Sunday, January 13, 2008

Could Monks, Monasteries and Prayer be Key in the Culture War?

Protestants and particularly Evangelicals look upon the idea of monks and monasteries, nuns and convents, with a suspicious skeptical eye. How, they ask, is that kind of lifestyle fulfilling Jesus command to go out into the world? How, they ask, will that help to rescue our corrupt society and bring God’s salvation, justice and order?

Monks in Oklahoma are creating a cloistered compound built to last 1,000 years.

Most Catholic monasteries in this country are devoted to service, operating schools and other institutions, Anderson said. "We wanted to build a community like the ancient monasteries, a place devoted to the contemplative life and prayer."

Contemplative prayer?
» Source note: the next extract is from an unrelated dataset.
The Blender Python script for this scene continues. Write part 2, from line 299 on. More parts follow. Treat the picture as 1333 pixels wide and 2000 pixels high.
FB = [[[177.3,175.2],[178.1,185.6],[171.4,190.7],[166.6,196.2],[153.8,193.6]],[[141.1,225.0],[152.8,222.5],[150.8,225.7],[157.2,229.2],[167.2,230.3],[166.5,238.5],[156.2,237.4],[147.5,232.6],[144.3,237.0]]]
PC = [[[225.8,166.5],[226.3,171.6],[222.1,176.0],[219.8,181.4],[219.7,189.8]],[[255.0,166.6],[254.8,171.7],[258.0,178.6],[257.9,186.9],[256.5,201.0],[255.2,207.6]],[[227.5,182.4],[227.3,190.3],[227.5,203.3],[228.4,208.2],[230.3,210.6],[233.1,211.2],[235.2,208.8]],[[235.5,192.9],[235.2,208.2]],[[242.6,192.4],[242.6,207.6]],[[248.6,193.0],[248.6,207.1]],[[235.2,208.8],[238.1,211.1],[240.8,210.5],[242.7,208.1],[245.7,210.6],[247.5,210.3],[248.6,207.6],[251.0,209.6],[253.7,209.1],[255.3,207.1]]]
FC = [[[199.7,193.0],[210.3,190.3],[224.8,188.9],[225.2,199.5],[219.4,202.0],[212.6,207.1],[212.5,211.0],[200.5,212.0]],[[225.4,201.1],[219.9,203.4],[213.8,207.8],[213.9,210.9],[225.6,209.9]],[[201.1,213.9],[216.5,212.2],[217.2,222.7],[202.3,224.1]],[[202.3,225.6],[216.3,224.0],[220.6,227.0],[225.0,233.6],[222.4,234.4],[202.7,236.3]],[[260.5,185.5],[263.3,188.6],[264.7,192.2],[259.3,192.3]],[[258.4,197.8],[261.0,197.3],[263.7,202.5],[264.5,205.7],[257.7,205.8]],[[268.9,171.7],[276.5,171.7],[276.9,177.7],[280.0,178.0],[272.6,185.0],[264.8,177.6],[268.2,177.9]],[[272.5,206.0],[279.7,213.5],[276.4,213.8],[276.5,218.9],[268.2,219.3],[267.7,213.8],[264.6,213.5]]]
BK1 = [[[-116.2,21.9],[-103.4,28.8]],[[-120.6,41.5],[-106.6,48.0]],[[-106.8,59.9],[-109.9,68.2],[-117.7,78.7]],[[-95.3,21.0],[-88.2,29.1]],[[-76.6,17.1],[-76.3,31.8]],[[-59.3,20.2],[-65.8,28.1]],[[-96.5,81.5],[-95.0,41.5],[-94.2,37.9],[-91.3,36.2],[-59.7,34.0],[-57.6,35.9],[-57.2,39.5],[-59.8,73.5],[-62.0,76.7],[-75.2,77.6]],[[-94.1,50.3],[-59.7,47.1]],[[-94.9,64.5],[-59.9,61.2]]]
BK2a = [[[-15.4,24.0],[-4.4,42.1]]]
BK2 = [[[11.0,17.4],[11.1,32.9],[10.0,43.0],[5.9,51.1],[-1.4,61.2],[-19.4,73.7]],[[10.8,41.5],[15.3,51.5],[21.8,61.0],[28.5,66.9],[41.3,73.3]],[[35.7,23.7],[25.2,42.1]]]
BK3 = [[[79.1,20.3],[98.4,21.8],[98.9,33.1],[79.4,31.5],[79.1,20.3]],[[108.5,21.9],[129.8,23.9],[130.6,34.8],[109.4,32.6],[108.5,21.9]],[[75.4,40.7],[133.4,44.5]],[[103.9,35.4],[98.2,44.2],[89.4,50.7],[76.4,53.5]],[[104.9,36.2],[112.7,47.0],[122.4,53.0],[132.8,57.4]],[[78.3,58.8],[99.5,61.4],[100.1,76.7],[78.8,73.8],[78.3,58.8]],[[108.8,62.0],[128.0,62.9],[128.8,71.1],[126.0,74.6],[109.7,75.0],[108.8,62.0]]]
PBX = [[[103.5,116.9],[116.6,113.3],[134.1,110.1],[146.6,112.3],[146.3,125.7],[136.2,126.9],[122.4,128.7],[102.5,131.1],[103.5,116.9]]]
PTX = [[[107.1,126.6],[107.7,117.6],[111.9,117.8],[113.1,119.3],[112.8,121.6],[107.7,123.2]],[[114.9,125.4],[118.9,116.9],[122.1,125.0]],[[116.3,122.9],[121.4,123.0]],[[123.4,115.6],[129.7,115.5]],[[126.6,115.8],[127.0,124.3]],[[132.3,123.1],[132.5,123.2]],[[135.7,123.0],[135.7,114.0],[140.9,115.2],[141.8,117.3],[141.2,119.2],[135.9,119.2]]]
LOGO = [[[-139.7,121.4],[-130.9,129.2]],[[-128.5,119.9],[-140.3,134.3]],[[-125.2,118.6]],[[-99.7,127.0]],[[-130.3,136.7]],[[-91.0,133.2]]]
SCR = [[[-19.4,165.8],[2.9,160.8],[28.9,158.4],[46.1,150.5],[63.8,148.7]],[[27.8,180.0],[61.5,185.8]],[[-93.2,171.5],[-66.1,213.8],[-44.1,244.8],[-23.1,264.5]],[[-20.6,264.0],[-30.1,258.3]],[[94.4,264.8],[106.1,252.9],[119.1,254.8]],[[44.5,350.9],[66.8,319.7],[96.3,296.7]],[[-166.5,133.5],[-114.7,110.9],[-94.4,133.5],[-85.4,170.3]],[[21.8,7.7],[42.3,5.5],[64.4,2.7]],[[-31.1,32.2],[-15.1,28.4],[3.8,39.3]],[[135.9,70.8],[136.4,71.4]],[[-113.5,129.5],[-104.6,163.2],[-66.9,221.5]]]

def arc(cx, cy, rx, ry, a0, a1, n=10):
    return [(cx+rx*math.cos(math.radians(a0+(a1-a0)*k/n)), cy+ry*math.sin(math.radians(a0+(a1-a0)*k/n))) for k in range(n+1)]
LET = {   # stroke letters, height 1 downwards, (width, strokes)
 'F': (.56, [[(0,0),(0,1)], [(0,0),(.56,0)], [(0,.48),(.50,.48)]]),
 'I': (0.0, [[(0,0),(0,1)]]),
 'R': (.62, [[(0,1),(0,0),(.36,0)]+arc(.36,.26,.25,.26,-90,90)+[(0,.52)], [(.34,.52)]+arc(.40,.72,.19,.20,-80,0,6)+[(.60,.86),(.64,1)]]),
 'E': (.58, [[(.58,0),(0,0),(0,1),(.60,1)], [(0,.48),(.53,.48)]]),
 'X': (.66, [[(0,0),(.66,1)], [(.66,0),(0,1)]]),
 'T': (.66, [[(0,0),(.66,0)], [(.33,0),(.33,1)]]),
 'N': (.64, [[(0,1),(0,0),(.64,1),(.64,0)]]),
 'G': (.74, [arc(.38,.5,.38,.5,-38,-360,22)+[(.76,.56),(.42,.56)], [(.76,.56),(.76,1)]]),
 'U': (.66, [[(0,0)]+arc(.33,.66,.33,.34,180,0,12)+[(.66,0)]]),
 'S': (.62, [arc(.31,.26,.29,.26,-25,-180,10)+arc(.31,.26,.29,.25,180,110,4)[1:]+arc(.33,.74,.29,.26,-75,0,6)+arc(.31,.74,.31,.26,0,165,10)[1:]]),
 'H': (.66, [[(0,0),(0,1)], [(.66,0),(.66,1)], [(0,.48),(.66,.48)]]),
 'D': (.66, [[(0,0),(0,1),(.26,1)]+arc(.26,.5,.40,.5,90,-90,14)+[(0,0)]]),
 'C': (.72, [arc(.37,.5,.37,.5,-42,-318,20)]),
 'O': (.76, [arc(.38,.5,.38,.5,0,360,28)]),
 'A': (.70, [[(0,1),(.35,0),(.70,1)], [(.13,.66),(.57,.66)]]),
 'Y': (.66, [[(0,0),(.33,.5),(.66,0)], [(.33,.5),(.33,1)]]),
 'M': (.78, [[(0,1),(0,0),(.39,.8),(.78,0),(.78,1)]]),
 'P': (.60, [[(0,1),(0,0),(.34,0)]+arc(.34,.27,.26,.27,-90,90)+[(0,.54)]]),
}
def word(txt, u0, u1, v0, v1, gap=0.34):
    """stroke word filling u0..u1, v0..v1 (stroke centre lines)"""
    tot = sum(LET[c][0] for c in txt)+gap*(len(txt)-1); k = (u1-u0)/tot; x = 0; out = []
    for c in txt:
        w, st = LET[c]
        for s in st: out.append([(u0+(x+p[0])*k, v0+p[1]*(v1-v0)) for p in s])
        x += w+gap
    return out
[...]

Is that the same as centering prayer? Isn’t that mysticism? Or New Age and Emerging Church stuff? Some Christians claim that the focus should rather be on a return to the simplicity and purity of the Christian faith.

The courtyard and monks' rooms are part of the cloistered area, not open to the public, as part of the monks' discipline in separation from the world, and silence.

"This is to create an atmosphere conducive to prayer and communion with Christ," Anderson said.

That has the sound of simplicity and purity to me.

Some Christians, such as Tony Campolo, are linking this kind of prayer and communion to a spiritual revival now starting to take root in the Western world. Others, typically faith communities that take strong anti-Catholic stands, condemn such prayer practices entirely.

However, the Pope himself, along with other Catholic leaders, has also warned of certain New Age dangers in contemporary prayer movements.

There is obviously more to monks and monasteries than the issue of contemplative prayer but an open mind to the related aspects of Christian history will do wonders to dispel confusion.